One of the problems for developers, if you can call it that, with the tax credit system is that you don't get the money at the front end; you get it after you commercialise the product, so there's also a gap financing problem that companies face - how they cashflow and make the game knowing they'll collect a cheque after it's published. How do they actually pay the employees all the way there.
So there were all these different types of financing problems, and there really wasn't a venue that directly attacked that issue - which is always kind of odd, because in the traditional technology space there's always a lot of forums for discussion about financial mechanisms, looking at best practices and methodologies for piecing together the financial structures for a project; or for underwriting and funding your company.

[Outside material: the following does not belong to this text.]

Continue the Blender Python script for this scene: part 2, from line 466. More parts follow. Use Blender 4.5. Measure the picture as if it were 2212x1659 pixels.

We saw it was something that wasn't being done, and that we had some expertise in - drawing from the film, TV and tech industries - and decided to have a one-day forum to talk about what might be the future of financing for the games industry.
That was January 2008, and we followed up with a second forum in the Fall that year, and again in 2009. This time around we're back to the beginning of the year, partly due to our own internal event calendar, and partly to find the best space in among some of the other international events.
There'll be developers, across different game platforms and distribution methodologies - the console games companies, and digital distribution platforms. There's been a real explosion here, as with everywhere, of development for the portable platforms - the smartphones, iOS, Android and so on. And of course the social media space as well.